A livello europeo, però, il cammino è ancora incerto. La proposta di legge per vietare gradualmente le gabbie in tutti gli Stati membri, promossa dall’iniziativa “End the Cage Age” e sostenuta da oltre un milione di cittadini, è stata rimandata dalla Commissione Europea al 2026. Inizialmente attesa per il 2023, la proposta è finita su un binario morto, schiacciata tra lobby agricole, resistenze burocratiche e timori legati alla produttività del settore zootecnico.

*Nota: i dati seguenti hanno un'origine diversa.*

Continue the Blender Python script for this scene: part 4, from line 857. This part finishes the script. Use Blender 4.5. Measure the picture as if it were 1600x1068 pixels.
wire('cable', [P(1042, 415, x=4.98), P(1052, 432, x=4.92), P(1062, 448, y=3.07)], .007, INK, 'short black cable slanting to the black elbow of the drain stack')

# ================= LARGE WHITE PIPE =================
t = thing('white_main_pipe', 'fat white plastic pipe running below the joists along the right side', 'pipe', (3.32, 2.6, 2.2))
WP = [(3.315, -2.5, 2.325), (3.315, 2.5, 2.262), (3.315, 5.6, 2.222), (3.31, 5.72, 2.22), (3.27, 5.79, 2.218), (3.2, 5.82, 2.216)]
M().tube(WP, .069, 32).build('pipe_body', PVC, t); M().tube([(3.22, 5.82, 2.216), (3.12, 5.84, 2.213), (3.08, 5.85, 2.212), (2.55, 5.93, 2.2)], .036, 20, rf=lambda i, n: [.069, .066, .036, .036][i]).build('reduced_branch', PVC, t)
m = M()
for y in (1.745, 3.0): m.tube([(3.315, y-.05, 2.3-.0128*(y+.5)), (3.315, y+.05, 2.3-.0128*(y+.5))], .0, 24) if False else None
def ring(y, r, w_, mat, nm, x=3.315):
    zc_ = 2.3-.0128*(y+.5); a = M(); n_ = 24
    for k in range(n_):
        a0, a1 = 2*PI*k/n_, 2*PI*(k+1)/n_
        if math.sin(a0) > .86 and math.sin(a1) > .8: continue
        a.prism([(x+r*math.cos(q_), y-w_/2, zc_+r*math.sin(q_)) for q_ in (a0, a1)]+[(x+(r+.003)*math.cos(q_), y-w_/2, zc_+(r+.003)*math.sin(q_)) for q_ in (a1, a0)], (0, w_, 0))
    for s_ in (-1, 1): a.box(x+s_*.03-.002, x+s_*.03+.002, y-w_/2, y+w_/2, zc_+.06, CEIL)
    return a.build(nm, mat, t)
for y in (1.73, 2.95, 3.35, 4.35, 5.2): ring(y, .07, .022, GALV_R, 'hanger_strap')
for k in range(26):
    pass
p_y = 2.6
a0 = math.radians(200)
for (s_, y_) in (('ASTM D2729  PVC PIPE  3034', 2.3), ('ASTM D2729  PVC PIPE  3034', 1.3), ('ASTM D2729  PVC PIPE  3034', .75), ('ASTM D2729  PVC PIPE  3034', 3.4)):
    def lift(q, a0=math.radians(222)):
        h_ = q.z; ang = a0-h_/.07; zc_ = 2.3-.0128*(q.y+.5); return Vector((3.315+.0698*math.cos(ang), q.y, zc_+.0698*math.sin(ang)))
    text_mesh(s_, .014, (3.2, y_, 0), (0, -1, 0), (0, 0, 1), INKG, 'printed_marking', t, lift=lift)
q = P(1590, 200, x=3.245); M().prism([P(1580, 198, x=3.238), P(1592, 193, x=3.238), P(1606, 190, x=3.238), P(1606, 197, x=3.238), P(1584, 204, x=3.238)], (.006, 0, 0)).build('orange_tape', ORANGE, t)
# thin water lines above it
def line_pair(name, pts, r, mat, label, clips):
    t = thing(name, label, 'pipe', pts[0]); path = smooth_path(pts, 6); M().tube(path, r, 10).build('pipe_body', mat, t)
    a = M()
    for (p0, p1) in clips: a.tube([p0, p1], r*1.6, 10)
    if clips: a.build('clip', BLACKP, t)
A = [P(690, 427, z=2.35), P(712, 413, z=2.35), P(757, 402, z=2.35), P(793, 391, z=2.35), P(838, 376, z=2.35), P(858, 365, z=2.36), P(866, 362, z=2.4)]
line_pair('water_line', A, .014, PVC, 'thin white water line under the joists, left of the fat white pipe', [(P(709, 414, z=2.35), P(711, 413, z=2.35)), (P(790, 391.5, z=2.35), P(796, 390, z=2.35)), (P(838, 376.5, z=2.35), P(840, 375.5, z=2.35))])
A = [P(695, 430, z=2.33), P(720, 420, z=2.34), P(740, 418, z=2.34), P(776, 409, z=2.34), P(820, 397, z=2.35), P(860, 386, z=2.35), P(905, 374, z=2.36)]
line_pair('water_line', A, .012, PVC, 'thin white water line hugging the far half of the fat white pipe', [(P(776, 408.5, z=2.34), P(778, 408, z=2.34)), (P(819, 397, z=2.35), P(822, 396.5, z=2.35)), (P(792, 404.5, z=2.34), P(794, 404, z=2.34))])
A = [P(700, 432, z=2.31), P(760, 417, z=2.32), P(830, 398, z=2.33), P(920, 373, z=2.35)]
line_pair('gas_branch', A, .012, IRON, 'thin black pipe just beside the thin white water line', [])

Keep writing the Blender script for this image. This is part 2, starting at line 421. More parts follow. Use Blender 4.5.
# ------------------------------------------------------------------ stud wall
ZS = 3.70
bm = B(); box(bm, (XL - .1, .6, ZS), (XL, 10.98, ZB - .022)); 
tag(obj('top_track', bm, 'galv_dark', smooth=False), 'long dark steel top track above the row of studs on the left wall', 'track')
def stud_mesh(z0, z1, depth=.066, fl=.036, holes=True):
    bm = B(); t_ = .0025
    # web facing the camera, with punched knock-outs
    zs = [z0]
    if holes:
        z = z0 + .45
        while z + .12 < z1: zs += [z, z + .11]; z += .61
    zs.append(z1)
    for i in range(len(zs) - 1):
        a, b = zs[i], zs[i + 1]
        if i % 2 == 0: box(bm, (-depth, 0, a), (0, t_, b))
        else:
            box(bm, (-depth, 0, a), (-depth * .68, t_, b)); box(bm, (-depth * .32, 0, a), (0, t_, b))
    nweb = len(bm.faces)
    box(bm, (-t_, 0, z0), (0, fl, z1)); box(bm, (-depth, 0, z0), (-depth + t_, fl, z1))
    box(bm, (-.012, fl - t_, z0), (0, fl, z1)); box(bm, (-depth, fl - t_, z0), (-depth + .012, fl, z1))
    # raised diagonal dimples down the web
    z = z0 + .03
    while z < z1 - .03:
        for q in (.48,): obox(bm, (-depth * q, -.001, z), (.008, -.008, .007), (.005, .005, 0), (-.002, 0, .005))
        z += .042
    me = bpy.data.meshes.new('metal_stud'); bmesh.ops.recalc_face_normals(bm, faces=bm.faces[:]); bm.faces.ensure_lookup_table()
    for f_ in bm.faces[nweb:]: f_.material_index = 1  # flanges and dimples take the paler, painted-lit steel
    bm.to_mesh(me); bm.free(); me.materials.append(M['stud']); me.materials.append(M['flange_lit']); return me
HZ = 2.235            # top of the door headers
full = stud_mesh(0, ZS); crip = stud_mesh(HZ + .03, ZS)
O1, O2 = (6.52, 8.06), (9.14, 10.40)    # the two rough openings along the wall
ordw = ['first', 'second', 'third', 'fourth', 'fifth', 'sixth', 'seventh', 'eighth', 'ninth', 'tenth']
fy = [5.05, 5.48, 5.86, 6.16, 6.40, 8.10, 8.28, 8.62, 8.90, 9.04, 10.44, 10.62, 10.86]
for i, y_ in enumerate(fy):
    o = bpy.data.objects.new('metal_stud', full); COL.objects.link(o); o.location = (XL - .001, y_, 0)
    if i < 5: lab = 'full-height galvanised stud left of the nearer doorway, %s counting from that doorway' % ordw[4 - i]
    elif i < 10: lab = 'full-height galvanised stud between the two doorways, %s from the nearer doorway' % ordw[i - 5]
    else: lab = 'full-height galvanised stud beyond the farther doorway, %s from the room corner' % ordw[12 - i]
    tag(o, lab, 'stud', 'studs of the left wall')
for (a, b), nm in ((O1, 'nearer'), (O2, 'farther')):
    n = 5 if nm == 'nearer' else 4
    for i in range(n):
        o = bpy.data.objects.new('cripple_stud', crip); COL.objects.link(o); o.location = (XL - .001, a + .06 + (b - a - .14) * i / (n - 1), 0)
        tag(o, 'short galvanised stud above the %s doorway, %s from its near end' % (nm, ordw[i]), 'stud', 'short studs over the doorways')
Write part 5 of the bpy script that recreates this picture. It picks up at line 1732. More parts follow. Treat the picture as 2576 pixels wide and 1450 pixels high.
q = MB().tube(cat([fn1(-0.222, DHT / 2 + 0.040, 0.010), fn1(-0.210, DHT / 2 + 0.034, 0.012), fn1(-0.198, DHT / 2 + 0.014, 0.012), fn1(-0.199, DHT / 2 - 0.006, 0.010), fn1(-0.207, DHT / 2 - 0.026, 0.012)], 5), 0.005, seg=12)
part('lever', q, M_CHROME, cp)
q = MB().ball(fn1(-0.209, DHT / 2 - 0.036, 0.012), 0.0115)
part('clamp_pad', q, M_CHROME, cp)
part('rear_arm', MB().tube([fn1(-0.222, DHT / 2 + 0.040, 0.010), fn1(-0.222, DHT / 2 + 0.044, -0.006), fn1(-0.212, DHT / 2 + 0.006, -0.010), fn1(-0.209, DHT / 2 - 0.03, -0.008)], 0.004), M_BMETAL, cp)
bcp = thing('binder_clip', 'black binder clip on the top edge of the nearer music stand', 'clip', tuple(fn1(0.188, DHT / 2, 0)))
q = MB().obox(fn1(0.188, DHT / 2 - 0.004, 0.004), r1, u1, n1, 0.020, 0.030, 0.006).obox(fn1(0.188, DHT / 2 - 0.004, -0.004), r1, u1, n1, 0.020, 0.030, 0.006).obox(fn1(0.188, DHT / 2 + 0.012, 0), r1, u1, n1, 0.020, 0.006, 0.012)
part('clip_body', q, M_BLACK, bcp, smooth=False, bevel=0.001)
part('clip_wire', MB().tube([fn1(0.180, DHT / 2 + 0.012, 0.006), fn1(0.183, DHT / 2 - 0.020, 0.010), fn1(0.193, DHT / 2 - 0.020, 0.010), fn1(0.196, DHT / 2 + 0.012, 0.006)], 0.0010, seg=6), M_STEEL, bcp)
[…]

In Italia la situazione è tutt’altro che incoraggiante. Migliaia di allevamenti utilizzano ancora gabbie arrugginite e sovraffollate, dove animali crescono in condizioni di stress, immobilità e sofferenza cronica. Le inchieste condotte da Animal Equality negli ultimi anni hanno mostrato immagini di galline con piumaggio strappato, scrofe immobilizzate in gabbie da parto, e conigli feriti privi di cure.
Eppure, qualcosa si muove anche nel nostro Paese. Alcune catene della grande distribuzione, pressate dall’opinione pubblica, stanno riducendo progressivamente la vendita di uova da allevamenti in gabbia. Ma manca una visione politica chiara, manca una scadenza, e manca soprattutto una legge nazionale che stabilisca tempi e modalità per l’eliminazione completa di questa pratica.
La Svezia oggi rappresenta una svolta morale e politica: un esempio concreto di come la società, quando si mobilita in modo continuativo e intelligente, possa ottenere risultati epocali. E senza bisogno di aspettare lo Stato.